Direction =>
Leave out all pictures. Return exactly the lines from the top of the material through the line containing "for i, (x, z)".
* * * * * * * * *
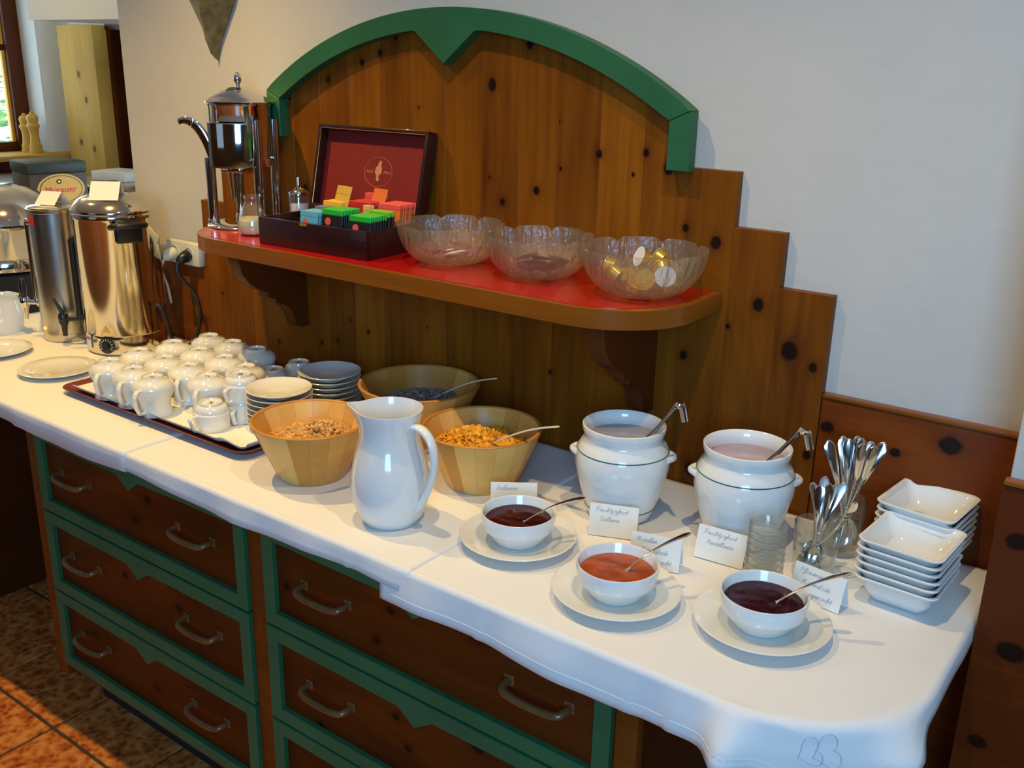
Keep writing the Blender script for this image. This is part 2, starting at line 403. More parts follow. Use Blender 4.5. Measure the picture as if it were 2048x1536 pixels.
# doorway
d = tag(sbox('door_1', -5.25, -4.45, 1.72, 1.76, 0, 1.86, 'blackmatte'), 'dark doorway beside the pale wood post')
o = sbox('door_frame', -5.27, -5.23, 1.575, 1.80, 0, 1.86, 'pine_dark', d)
sbox('door_frame', -4.99, -4.92, 1.56, 1.80, 0, 1.86, 'pine_dark', d)
sbox('door_frame', -5.27, -4.45, 1.57, 1.80, 1.82, 1.86, 'pine_dark', d)
sbox('pane', -4.99, -4.965, 1.545, 1.556, 1.28, 1.79, 'cup_white', d)  # opaque white strip, its colour standing in for a bright sliver of light
o = sbox('trim_3', -5.63, -5.27, 1.49, 1.60, 0, 1.845, 'pine_light', bev=.004); o['tone'] = .4; o['label'] = 'pale knotty pine post beside the dark doorway'
for i, (x, z) in enumerate([(-5.45, 1.58), (-5.40, 1.44), (-5.50, 1.20), (-5.37, 1.17)]): o['k%d' % (i + 1)] = (x, z, .014)

# floor: slab + individual tiles where they can be told apart
fl = tag(sbox('floor', -6.2, 2.3, -4.7, 3.0, -.06, -.006, 'grout'), 'orange marble tile floor')
P_ = .335; g_ = .0045
tm = NB(); box(tm, (0, 0, -.005), (P_ - 2 * g_, P_ - 2 * g_, .010), .002, seg=1); tile = None
big = NB()
for i in range(-12, 14):
    for j in range(-12, 11):
        x = -2.23 + P_ * (i + .5); y = -.69 + P_ * (j + .5)
        if not (-6.1 < x < 2.2 and -4.6 < y < 2.9): continue
        if -3.6 < x < -.6 and -1.8 < y < .1:
            if tile is None: tile = obj('tile', tm, 'tile', fl, loc=(x, y, 0)); tile['tone'] = 0
            else:
                c = tile.copy(); COL.objects.link(c); c.location = (x, y, 0)
        else: box(big, (x, y, -.005), (P_ - 2 * g_, P_ - 2 * g_, .010))
o = obj('floor_tiles', big, 'tile', fl); o['kind'] = 'stuff'

# ------------------------------------------------------------------ pine panel with arch, plank by plank
KN = [(-1.587, 1.739, 12), (-1.637, 1.707, 15), (-1.694, 1.685, 13), (-1.809, 1.645, 15), (-1.95, 1.598, 11), (-1.217, 1.728, 17), (-1.312, 1.647, 22), (-1.041, 1.522, 15), (-0.935, 1.531, 14), (-1.132, 1.486, 7), (-0.961, 1.488, 8), (-1.191, 1.436, 17), (-1.28, 1.404, 14), (-1.907, 1.379, 14), (-0.839, 1.397, 14), (-0.884, 1.506, 22), (-1.52, 1.592, 6), (-1.316, 1.454, 5), (-1.139, 1.581, 5),
      (-0.774, 1.376, 22), (-0.679, 1.271, 22), (-0.735, 1.22, 9), (-0.609, 1.195, 34), (-0.562, 1.172, 16), (-0.823, 1.145, 17), (-0.553, 1.001, 16), (-0.789, 0.91, 25), (-2.039, 0.95, 9), (-1.869, 0.977, 10), (-1.808, 0.995, 8), (-1.696, 1.038, 10), (-1.14, 1.046, 9), (-2.272, 1.049, 6), (-1.499, 1.084, 5), (-1.759, 1.058, 8)]
def setknots(o, ks, s=1.0):
    for i, (x, z, r) in enumerate(ks[:4]): o['k%d' % (i + 1)] = (float(x), float(z), float(r) * .00046 * s)
AC, AR = (-1.415, .783), 1.017
panel = thing('pine_panel', 'stepped knotty pine panel with arched top on the wall behind the buffet', 'wall panel', (0, 0, 0))
for k in range(18):
    x0 = -2.34 + .1 * k; x1 = x0 + .1
    if k in (0, 17): top = [(x1, 1.308), (x0, 1.308)]
    elif k in (1, 16): top = [(x1, 1.409), (x0, 1.409)]
    elif k == 2 : top = [(x1, 1.51), (x0, 1.51)]
    elif k == 15: top = [(x1, 1.51), (x0, 1.51)]
    else:
        top = []
        for q in range(7):
            x = x1 + (x0 - x1) * q / 6
            z = AC[1] + math.sqrt(max(0, (AR - .012) ** 2 - (x - AC[0]) ** 2)) if abs(x - AC[0]) < .582 else 1.51
            top.append((x, z))
    bm = NB(); prism(bm, [(x0, .80), (x1, .80)] + top, -.0205 - rnd.random() * .0006, -.001, bev=.0006)
    o = obj('plank', bm, 'pine', panel, smooth=20); o['tone'] = rnd.uniform(-.8, .8)
    setknots(o, sorted([q for q in KN if x0 - .02 < q[0] < x1 + .02], key=lambda q: -q[2]))
# green arch trim
arch = thing('arch_trim', 'green painted arched frame with a pointed centre over the pine panel', 'frame', (0, 0, 0))
RI = .975
bm = NB(); pts = []
a_o = math.asin(.585 / AR); a_i = math.asin(.540 / RI)
pts += [(AC[0] + AR * math.sin(a), AC[1] + AR * math.cos(a)) for a in [a_o - 2 * a_o * i / 48 for i in range(49)]]
inner = [(AC[0] + RI * math.sin(a), AC[1] + RI * math.cos(a)) for a in [-a_i + 2 * a_i * i / 48 for i in range(49)]]
L_ = [p for p in inner if p[0] < -1.50]; Rr = [p for p in inner if p[0] > -1.34]
zi = lambda x: AC[1] + math.sqrt(RI ** 2 - (x - AC[0]) ** 2)
pts += L_ + [(-1.502, zi(-1.502)), (-1.422, 1.684), (-1.338, zi(-1.338))] + Rr
prism(bm, pts, -.052, -.020, bev=.002); obj('arch_board', bm, 'green', arch, smooth=25)
for s in (-1, 1):
    xo = AC[0] + s * .585; xi = AC[0] + s * .540
    poly = [(xo, 1.505), (xo, AC[1] + AR * math.cos(a_o) - .0008), (xi, zi(AC[0] + .5399) - .0008), (xi, 1.505)]
    if s > 0: poly = poly[::-1]
    bm = NB(); prism(bm, poly, -.052, -.020, bev=.002); obj('stile', bm, 'green', arch)
# wainscot left and right of the panel
def wains(name, x0, x1, y, label, ks, tone=0, top=1.121, bottom=0):
    bm = NB(); box(bm, ((x0 + x1) / 2, y + .009, (top + bottom) / 2), (x1 - x0, .018, top - bottom), .0015)
    o = struct(name, bm, 'pine_wainscot'); o['label'] = label; o['tone'] = tone; setknots(o, ks)
    bm = NB(); box(bm, ((x0 + x1) / 2, y + .0075, top + .0015), (x1 - x0, .021, .007), .002)
    c = obj('cap_strip', bm, 'edge_wood', o); return o
wains('trim_4', -.5385, -.187, -.018, 'knotty pine wainscot right of the stepped panel', [(-0.523, 1.064, 22), (-0.31, 1.081, 35), (-0.398, 1.046, 18)])
wains('trim_5', -2.688, -2.3415, -.018, 'pine wainscot behind the hot drink urns', [(-2.6, 1.0, 12)], .3)
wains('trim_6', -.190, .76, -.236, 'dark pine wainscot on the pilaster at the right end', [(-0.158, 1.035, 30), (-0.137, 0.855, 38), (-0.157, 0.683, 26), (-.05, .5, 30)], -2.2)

# ------------------------------------------------------------------ shelf
ZS = 1.285
shelf = thing('wall_shelf', 'red topped wooden shelf with rounded ends on two scrolled brackets', 'shelf', (-1.415, 0, ZS))
def rpoly(x0, x1, yb, yf, r, n=10):
    p = [(x0, yb)]
    p += [(x0 + r - r * math.cos(PI / 2 * i / n), yf + r - r * math.sin(PI / 2 * i / n)) for i in range(n + 1)]
    p += [(x1 - r + r * math.sin(PI / 2 * i / n), yf + r - r * math.cos(PI / 2 * i / n)) for i in range(n + 1)]
    return p + [(x1, yb)]
bm = NB(); prism(bm, rpoly(-.665, .665, -.022, -.312, .17), -.036, -.001, 'XY', bev=.004); o = obj('shelf_edge', bm, 'edge_wood', shelf)
bm = NB(); prism(bm, rpoly(-.645, .645, -.022, -.297, .155), -.002, .0, 'XY'); obj('shelf_top', bm, 'red_lam', shelf)
def bracket(x):
    pr = [(-.022, 0), (-.235, 0), (-.237, -.03), (-.228, -.062), (-.205, -.092), (-.175, -.112), (-.150, -.120), (-.150, -.134), (-.128, -.140), (-.126, -.152),
          (-.105, -.157), (-.085, -.170), (-.070, -.192), (-.064, -.222), (-.045, -.232), (-.022, -.232)]
    bm = NB(); prism(bm, pr, x - .019, x + .019, 'YZ', bev=.0015); o = obj('bracket', bm, 'pine_dark', shelf, smooth=40, loc=(0, 0, -.036)); o['tone'] = .8; return o
bracket(-.52); bracket(.515)

# ------------------------------------------------------------------ counter, cabinets
xr, yf, RC = -.205, -.645, .21
top = thing('countertop', 'long countertop under the white tablecloths, red laminate edge showing at the right end', 'countertop', (0, 0, 0))
poly = [(-4.7, yf + .004), (xr - RC, yf + .004)] + [(xr - .003 - RC + RC * math.sin(PI / 2 * i / 12), yf + .004 + RC - RC * math.cos(PI / 2 * i / 12)) for i in range(1, 13)] + [(xr - .003, -.022), (-2.70, -.022), (-2.70, .6), (-4.7, .6)]
bm = NB(); prism(bm, poly, T - .036, T - .006, 'XY', bev=.002); obj('counter_board', bm, 'red_lam', top)

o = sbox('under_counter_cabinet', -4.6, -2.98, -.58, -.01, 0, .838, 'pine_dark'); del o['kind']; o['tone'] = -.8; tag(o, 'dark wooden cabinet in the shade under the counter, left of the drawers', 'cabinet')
o = sbox('light_stop_board', -2.975, -2.70, -.05, -.01, 0, .838, 'pine_dark', top)  # board added behind the counter to stop light getting under it
def handle(parent, x, z, L=.118):
    bm = NB(); y = -.612
    h = L / 2
    tube(bm, smoothpath([(x - h, y, z + .004), (x - h, y - .018, z + .003), (x - h + .012, y - .030, z - .001), (x, y - .034, z - .002), (x + h - .012, y - .030, z - .001), (x + h, y - .018, z + .003), (x + h, y, z + .004)], 5), .0078, 10, flat=.85)
    for s in (-h, h): box(bm, (x + s, y - .001, z + .004), (.020, .006, .020), .002)
    obj('handle', bm, 'bronze', parent, smooth=50)
KC = {0: [(-1.801, .757, 20), (-1.571, .802, 18), (-1.744, .565, 14), (-1.719, .515, 22), (-1.926, .526, 18), (-1.843, .25, 18), (-1.858, .691, 20), (-2.1, .3, 12)],
      1: [(-1.346, .704, 16), (-1.069, .756, 16), (-1.105, .68, 18), (-.872, .782, 25), (-.933, .695, 20), (-1.06, .534, 15), (-1.031, .477, 18), (-.866, .561, 25), (-1.267, .419, 14), (-.9, .3, 20)]}
for ci, (x0, x1, hx, lab) in enumerate([(-2.25, -1.457, (-2.096, -1.637), 'pine drawer cabinet with green frames standing further from the camera, left of the middle post'),
                                        (-1.407, -.60, (-1.237, -.744), 'pine drawer cabinet with green frames nearer the camera, under the jam bowls')]):
    cab = thing('drawer_cabinet', lab, 'cabinet', (0, 0, 0), group='drawer cabinets under the buffet')
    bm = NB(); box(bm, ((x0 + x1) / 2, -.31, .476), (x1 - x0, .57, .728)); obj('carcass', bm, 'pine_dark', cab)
    bm = NB(); box(bm, ((x0 + x1) / 2, -.28, .056), (x1 - x0 + .0, .5, .11)); obj('plinth', bm, 'blackmatte', cab)
    posts = [(x0 - .024, .048)] if ci == 0 else [(x0 - .0245, .049), (x1 + .02, .040)]
    for px_, wd in posts:
        bm = NB(); box(bm, (px_, -.607, .476), (wd - .001, .024, .728), .003); o = obj('post', bm, 'pine_wainscot', cab); o['tone'] = .3
    for r_ in range(3):
        zt = .828 - .225 * r_; zb = zt - .219
        bm = NB(); box(bm, ((x0 + x1) / 2, -.606, (zt + zb) / 2), (x1 - x0 - .004, .018, zt - zb), .001)
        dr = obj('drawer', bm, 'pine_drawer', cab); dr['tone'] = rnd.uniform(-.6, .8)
        setknots(dr, [q for q in KC[ci] if zb < q[1] < zt], 1.0)
        bm = NB(); xm = (x0 + x1) / 2; a, b = x0 + .003, x1 - .003; sw = .031; rw = .030
        prism(bm, [(a, zb), (b, zb), (b, zb + rw), (a, zb + rw)], -.627, -.611, bev=.0015)
        prism(bm, [(a, zt), (a, zt - rw), (xm - .042, zt - rw), (xm, zt - .062), (xm + .042, zt - rw), (b, zt - rw), (b, zt)], -.627, -.611, bev=.0015)
        for q in (a, b - sw): prism(bm, [(q, zb + rw), (q + sw, zb + rw), (q + sw, zt - rw), (q, zt - rw)], -.6265, -.611, bev=.001)
        obj('drawer_frame', bm, 'green', dr)
        for h_ in hx: handle(dr, h_, (zt + zb) / 2 + .003)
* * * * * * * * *
Complete output =>
Keep writing the Blender script for this image. This is part 2, starting at line 403. More parts follow. Use Blender 4.5. Measure the picture as if it were 2048x1536 pixels.
# doorway
d = tag(sbox('door_1', -5.25, -4.45, 1.72, 1.76, 0, 1.86, 'blackmatte'), 'dark doorway beside the pale wood post')
o = sbox('door_frame', -5.27, -5.23, 1.575, 1.80, 0, 1.86, 'pine_dark', d)
sbox('door_frame', -4.99, -4.92, 1.56, 1.80, 0, 1.86, 'pine_dark', d)
sbox('door_frame', -5.27, -4.45, 1.57, 1.80, 1.82, 1.86, 'pine_dark', d)
sbox('pane', -4.99, -4.965, 1.545, 1.556, 1.28, 1.79, 'cup_white', d)  # opaque white strip, its colour standing in for a bright sliver of light
o = sbox('trim_3', -5.63, -5.27, 1.49, 1.60, 0, 1.845, 'pine_light', bev=.004); o['tone'] = .4; o['label'] = 'pale knotty pine post beside the dark doorway'
for i, (x, z) in enumerate([(-5.45, 1.58), (-5.40, 1.44), (-5.50, 1.20), (-5.37, 1.17)]): o['k%d' % (i + 1)] = (x, z, .014)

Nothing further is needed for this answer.